Povera, rurale, disastrata dalle speculazioni bancarie e dalla fuga dei posti di lavoro, l’America «lasciata indietro» che ha nutrito la scalata al potere di Trump è a Cannes in due film Usa diversi e geograficamente agli antipodi tra loro –il noir nevoso e tesissimo di Taylor Sheridan (già qui l’anno scorso con la sceneggiature di Hell and High Water), Wind River (Un Certain Regard), ambientato in una riserva indiana del Wyoming, e The Florida Project , di Sean Baker (Quinzaine). Dall’energia iperbolica e dai colori elettrici del suo magnifico Tangerine (girato con l’IPhone e un adattatore da pochi dollari per convertire l’immagine in scope), a una palette di pastello elegantemente spalmati sul 35mm, Baker esplora un paese relegato, letteralmente parlando, alla soglia del Magic Kingdom. Girato nella galassia di motel cresciuti alla periferia di Disney World, nei dintorni di Orlando, e oggi popolati di famiglie rimaste homeless, The Florida Project usa le architetture approssimativamente esotiche, i rosa e gialli vivaci, i fast food a forma di arance giganti e la vegetazione tropicale che sembra sbucare dall’asfalto, per evocare un senso di fiabesca avventura infantile non dissimile da quello del film di Todd Haynes, Wonderstruck. Ma i bimbi del suo nuovo lavoro (in gran parte non attori, come il resto del cast) ricordano piuttosto i Little rascalas di Hal Roach, monelli impuniti in una serie di corti, realizzati tra gli anni ’20 e i ’40, in piena Grande depressione.

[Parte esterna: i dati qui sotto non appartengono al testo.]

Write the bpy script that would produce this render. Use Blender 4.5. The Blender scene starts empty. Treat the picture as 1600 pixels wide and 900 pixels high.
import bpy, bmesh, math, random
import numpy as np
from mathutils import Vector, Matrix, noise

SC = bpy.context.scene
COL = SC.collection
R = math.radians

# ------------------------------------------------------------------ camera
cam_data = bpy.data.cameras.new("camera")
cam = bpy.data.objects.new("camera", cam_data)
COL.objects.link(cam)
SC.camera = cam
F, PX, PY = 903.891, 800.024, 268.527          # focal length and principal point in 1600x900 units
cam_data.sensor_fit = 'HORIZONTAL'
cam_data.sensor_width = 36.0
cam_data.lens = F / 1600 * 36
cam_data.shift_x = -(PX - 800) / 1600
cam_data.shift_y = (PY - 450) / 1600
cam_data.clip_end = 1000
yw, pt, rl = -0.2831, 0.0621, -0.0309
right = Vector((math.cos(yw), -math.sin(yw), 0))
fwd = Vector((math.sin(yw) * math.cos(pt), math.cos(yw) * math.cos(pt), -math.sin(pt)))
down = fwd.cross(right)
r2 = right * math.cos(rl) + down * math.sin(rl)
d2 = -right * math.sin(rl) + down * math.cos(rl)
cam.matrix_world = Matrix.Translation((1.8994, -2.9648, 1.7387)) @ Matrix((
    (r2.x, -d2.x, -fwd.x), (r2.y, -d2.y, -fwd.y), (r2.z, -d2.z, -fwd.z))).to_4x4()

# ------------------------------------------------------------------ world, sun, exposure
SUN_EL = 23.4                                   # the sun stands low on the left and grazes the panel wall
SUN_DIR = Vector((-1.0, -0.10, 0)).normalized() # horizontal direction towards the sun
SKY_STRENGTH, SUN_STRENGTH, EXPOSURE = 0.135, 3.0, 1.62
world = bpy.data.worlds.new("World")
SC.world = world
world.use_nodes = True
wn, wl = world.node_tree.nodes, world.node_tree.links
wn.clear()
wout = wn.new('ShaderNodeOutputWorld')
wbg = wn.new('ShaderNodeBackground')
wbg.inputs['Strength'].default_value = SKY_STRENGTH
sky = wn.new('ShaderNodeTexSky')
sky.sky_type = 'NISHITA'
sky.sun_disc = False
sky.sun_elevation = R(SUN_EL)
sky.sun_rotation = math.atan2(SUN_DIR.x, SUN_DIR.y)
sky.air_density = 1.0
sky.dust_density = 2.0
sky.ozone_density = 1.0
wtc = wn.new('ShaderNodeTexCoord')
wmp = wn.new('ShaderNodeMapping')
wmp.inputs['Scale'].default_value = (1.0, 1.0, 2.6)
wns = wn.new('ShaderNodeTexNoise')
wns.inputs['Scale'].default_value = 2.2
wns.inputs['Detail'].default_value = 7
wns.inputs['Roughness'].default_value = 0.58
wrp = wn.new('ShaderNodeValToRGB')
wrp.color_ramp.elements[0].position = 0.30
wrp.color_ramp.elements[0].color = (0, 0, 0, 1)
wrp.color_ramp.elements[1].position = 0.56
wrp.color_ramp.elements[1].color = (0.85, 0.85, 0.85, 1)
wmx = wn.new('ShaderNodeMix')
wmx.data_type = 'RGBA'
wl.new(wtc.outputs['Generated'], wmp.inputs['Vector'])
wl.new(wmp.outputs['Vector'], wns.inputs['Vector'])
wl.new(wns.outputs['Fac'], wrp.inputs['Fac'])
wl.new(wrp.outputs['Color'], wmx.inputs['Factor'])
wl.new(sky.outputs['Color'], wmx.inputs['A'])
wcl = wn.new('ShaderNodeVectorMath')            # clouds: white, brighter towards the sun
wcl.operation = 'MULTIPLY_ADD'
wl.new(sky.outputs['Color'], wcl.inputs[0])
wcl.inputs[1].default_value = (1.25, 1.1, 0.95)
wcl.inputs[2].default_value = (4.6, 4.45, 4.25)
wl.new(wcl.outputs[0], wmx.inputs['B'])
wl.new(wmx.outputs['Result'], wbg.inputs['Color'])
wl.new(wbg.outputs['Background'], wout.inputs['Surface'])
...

Profughi della depressione economica e del disastro dei subprime (raccontati con precisione chirurgica in 99 Homes di Ramin Bahrani, in questa zona) sono anche i protagonisti di The Florida Project, una tribù di bambini capitanati da Moonee (Brooklynn Kimberly Prince) –a sei anni una forza della natura che semina il terrore nel Magic Castle Motel, un parallelepipedo di cemento viola, strangolato tra un paio di autostrade, con camere anguste come loculi con kitchenette, dove ogni tanto capitano sposini in viaggio di nozze che si sono fatti fregare su internet dal nome che ammicca a Disney. Essenzialmente una topaia, dove la macchina per il ghiaccio è sempre rotta nonostante gli sforzi del manager (Willem Dafoe, in un’interpretazione sfumatissima e geniale), il Magic Castle costa ai suoi occupanti 35 dollari a notte. Ma anche quella cifra è difficile da sostenere per la mamma di Moonee, tappezzata di tatuaggi, decorata a forza di piercing e bambina come sua figlia, che la accompagna a vendere creme rubate davanti al golf club locale.

Usando con abilità un cast reclutato in gran parte via instagram, Baker adotta il punto di vista dei bambini per dare una dimensione avventuroso fantastica allo squallore – ma poi squarcia quel sogno con drammatici istanti di pericolo – un incendio appiccato per errore, gli sconosciuti che iniziano a visitare la madre di Moonee, gli assistenti sociali, un vecchio lubrico…-per coglierne la precarietà, il dolore e la drammatica ingiustizia. Un’ingiustizia che potrà solo peggiorare grazie al nuovo progetto di bilancio presentato ieri da Donald Trump. Una dichiarazione d’intenti così darwiniamente crudele che il presidente Usa –ancora in Medio Oriente- non ha nemmeno avuto il coraggio di metterci la faccia.